### [SUPPLIED MATERIAL]
—————

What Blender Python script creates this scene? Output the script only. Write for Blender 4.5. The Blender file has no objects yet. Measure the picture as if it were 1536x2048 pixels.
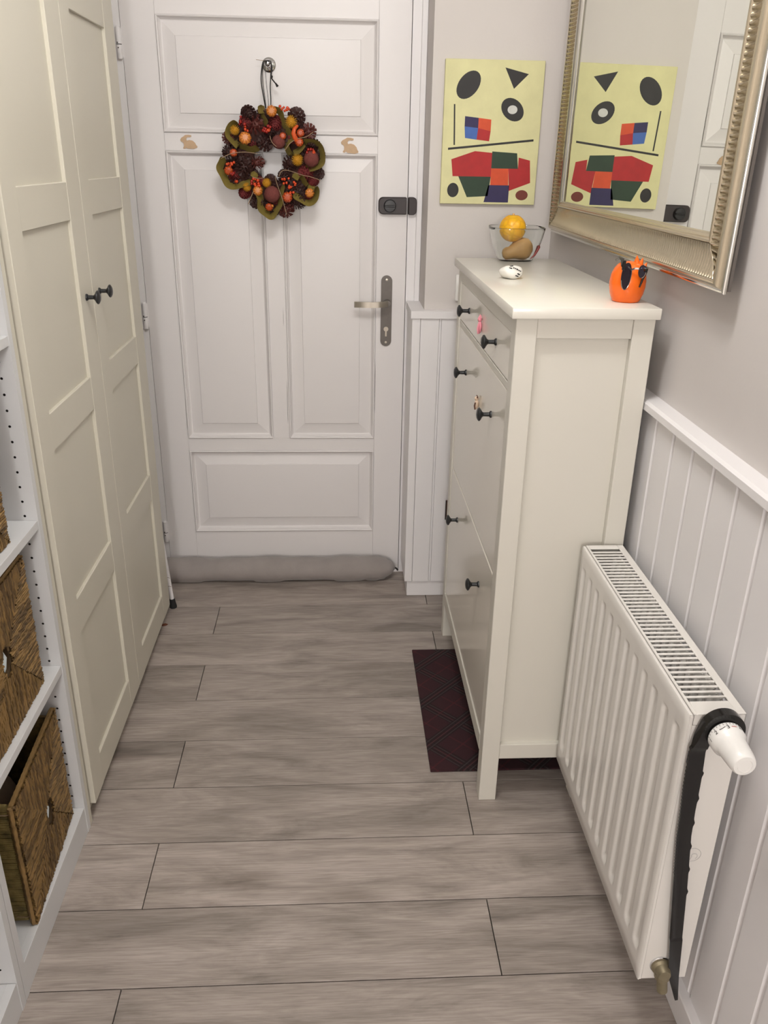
import bpy, bmesh, math, random
from mathutils import Vector, Matrix
R = random.Random(7)
S = bpy.context.scene
COL = S.collection
pi = math.pi

# ------------------------------------------------------------------ camera
cam_d = bpy.data.cameras.new('camera'); cam = bpy.data.objects.new('camera', cam_d); COL.objects.link(cam)
cam_d.sensor_fit = 'HORIZONTAL'; cam_d.sensor_width = 36.0
cam_d.lens = 1653.319 / 1536.0 * 36.0
cam_d.clip_start = 0.02
_r = Vector((0.99847644, -0.05254561, 0.01684528)); _u = Vector((0.00529585, 0.39512458, 0.91861228)); _f = Vector((0.05492503, 0.91712351, -0.39480085))
cam.matrix_world = Matrix(((_r.x, _u.x, -_f.x, -0.361743), (_r.y, _u.y, -_f.y, -1.672671), (_r.z, _u.z, -_f.z, 1.541996), (0, 0, 0, 1)))
S.camera = cam

# ------------------------------------------------------------------ light and exposure
W = bpy.data.worlds.new('world'); S.world = W; W.use_nodes = True
W.node_tree.nodes['Background'].inputs[0].default_value = (0.9, 0.92, 1.0, 1); W.node_tree.nodes['Background'].inputs[1].default_value = 0.05
def bulb(name, loc, radius, power, color):
    d = bpy.data.lights.new(name, 'POINT'); d.shadow_soft_size = radius; d.energy = power; d.color = color
    o = bpy.data.objects.new(name, d); o.location = loc; COL.objects.link(o); return o
WARM = (1.0, 0.992, 0.985)
bulb('hall_lamp_bulb', (-0.44, -0.46, 2.42), 0.07, 16.3, WARM)      # two-bulb ceiling lamp of the hall
bulb('hall_lamp_bulb', (-0.22, -0.46, 2.42), 0.07, 16.3, WARM)
bulb('corridor_fill_light', (-0.60, -4.50, 1.70), 0.18, 122, WARM)   # unseen fill light added behind the viewer to brighten surfaces facing it
S.view_settings.view_transform = 'Standard'; S.view_settings.look = 'None'; S.view_settings.gamma = 1.0
S.view_settings.use_curve_mapping = False
S.view_settings.exposure = -0.06

# ------------------------------------------------------------------ materials
def lin(c):
    c = c / 255.0
    return c / 12.92 if c <= 0.04045 else ((c + 0.055) / 1.055) ** 2.4
def rgb(r, g, b): return (lin(r), lin(g), lin(b), 1)
class NT:
    def __init__(s, name):
        s.m = bpy.data.materials.new(name); s.m.use_nodes = True; s.t = s.m.node_tree; s.b = s.t.nodes['Principled BSDF']
    def n(s, typ, **kw):
        nd = s.t.nodes.new(typ)
        for k, v in kw.items():
            if k.startswith('i_'):
                key = k[2:]; key = int(key) if key.isdigit() else key.replace('_', ' ')
                nd.inputs[key].default_value = v
            else: setattr(nd, k, v)
        return nd
    def l(s, a, ao, b, bi): s.t.links.new(a.outputs[ao], b.inputs[bi])
def mat(name, col, rough=0.5, metal=0.0, noise=0.0, nscale=30, bump=0.0, bscale=200, **kw):
    T = NT(name); b = T.b
    b.inputs['Base Color'].default_value = col; b.inputs['Roughness'].default_value = rough; b.inputs['Metallic'].default_value = metal
    for k, v in kw.items(): b.inputs[k.replace('_', ' ')].default_value = v
    tc = T.n('ShaderNodeTexCoord')
    if noise:
        nz = T.n('ShaderNodeTexNoise', i_Scale=nscale, i_Detail=4.0); T.l(tc, 'Object', nz, 'Vector')
        rp = T.n('ShaderNodeValToRGB'); T.l(nz, 'Fac', rp, 'Fac')
        d = [max(0, c * (1 - noise)) for c in col[:3]] + [1]; u = [min(1, c * (1 + noise)) for c in col[:3]] + [1]
        rp.color_ramp.elements[0].position = 0.3; rp.color_ramp.elements[1].position = 0.7
        rp.color_ramp.elements[0].color = d; rp.color_ramp.elements[1].color = u; T.l(rp, 'Color', b, 'Base Color')
    if bump:
        nb = T.n('ShaderNodeTexNoise', i_Scale=bscale, i_Detail=3.0); T.l(tc, 'Object', nb, 'Vector')
        bp = T.n('ShaderNodeBump', i_Strength=bump, i_Distance=0.002); T.l(nb, 'Fac', bp, 'Height'); T.l(bp, 'Normal', b, 'Normal')
    return T.m
M = {}
M['door_white'] = mat('door_white_paint', rgb(226, 222, 221), 0.38, bump=0.06, bscale=60)
M['trim_white'] = mat('trim_white_paint', rgb(235, 232, 232), 0.42, bump=0.05, bscale=60)
M['wall'] = mat('grey_wall_paint', rgb(206, 200, 196), 0.75, noise=0.015, nscale=4, bump=0.1, bscale=150)
M['ceiling'] = mat('ceiling_paint', rgb(232, 229, 224), 0.85)
M['cream'] = mat('cream_lacquer', rgb(216, 212, 201), 0.40, bump=0.02, bscale=50)
M['cream_wardrobe'] = mat('cream_foil_wardrobe', rgb(206, 201, 186), 0.42, bump=0.02, bscale=50)
M['cream_gloss'] = mat('cream_gloss_lacquer', rgb(228, 224, 213), 0.2, bump=0.015, bscale=30)
M['white_lam'] = mat('white_laminate', rgb(210, 210, 210), 0.45)
M['black'] = mat('black_satin_metal', rgb(30, 31, 33), 0.38)
M['lock'] = mat('dark_brown_lock_plastic', rgb(44, 34, 34), 0.42)
M['lockknob'] = mat('black_lock_knob', rgb(28, 28, 30), 0.35)
M['steel'] = mat('brushed_steel', rgb(190, 184, 172), 0.28, 1.0)
M['plate'] = mat('dark_brushed_metal', rgb(108, 102, 97), 0.42, 0.35, noise=0.06, nscale=60)
M['chrome'] = mat('chrome', rgb(225, 226, 228), 0.08, 1.0)
M['nickel'] = mat('aged_brass', rgb(140, 130, 106), 0.5, 0.6, noise=0.15, nscale=40)
M['dirt'] = mat('bare_dark_metal', rgb(60, 54, 50), 0.6)
M['felt_grey'] = mat('grey_fabric', rgb(156, 148, 144), 0.95, noise=0.07, nscale=14, bump=0.5, bscale=500, Sheen_Weight=0.3)
M['rad'] = mat('radiator_enamel', rgb(227, 223, 217), 0.24)
M['rad_in'] = mat('radiator_steel_inside', rgb(186, 190, 196), 0.5)
M['plastic_white'] = mat('white_plastic', rgb(238, 236, 232), 0.22)
M['plastic_black'] = mat('black_gloss_plastic', rgb(22, 20, 19), 0.18)
M['ink'] = mat('black_ink', rgb(25, 25, 25), 0.6)
M['red_ink'] = mat('red_ink', rgb(190, 70, 60), 0.6)
M['mark'] = mat('grey_embossed_mark', rgb(188, 185, 182), 0.5)
M['slot'] = mat('dark_slot', rgb(110, 112, 116), 0.7)
M['mirror'] = mat('mirror_glass', (0.86, 0.875, 0.80, 1), 0.0, 1.0)
M['champ'] = mat('champagne_frame', rgb(200, 188, 164), 0.24, 0.85)
M['silver'] = mat('silver_frame_bead', rgb(215, 213, 206), 0.13, 1.0)
M['glass'] = mat('clear_glass', (0.96, 0.98, 0.97, 1), 0.0, Transmission_Weight=1.0, IOR=1.38)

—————

### [EXERCISE]
Up to and including the line containing "pi = math.pi", repeat every line from the start of the data, but none of the pictures.

### [RESULT BELOW]
What Blender Python script creates this scene? Output the script only. Write for Blender 4.5. The Blender file has no objects yet. Measure the picture as if it were 1536x2048 pixels.
import bpy, bmesh, math, random
from mathutils import Vector, Matrix
R = random.Random(7)
S = bpy.context.scene
COL = S.collection
pi = math.pi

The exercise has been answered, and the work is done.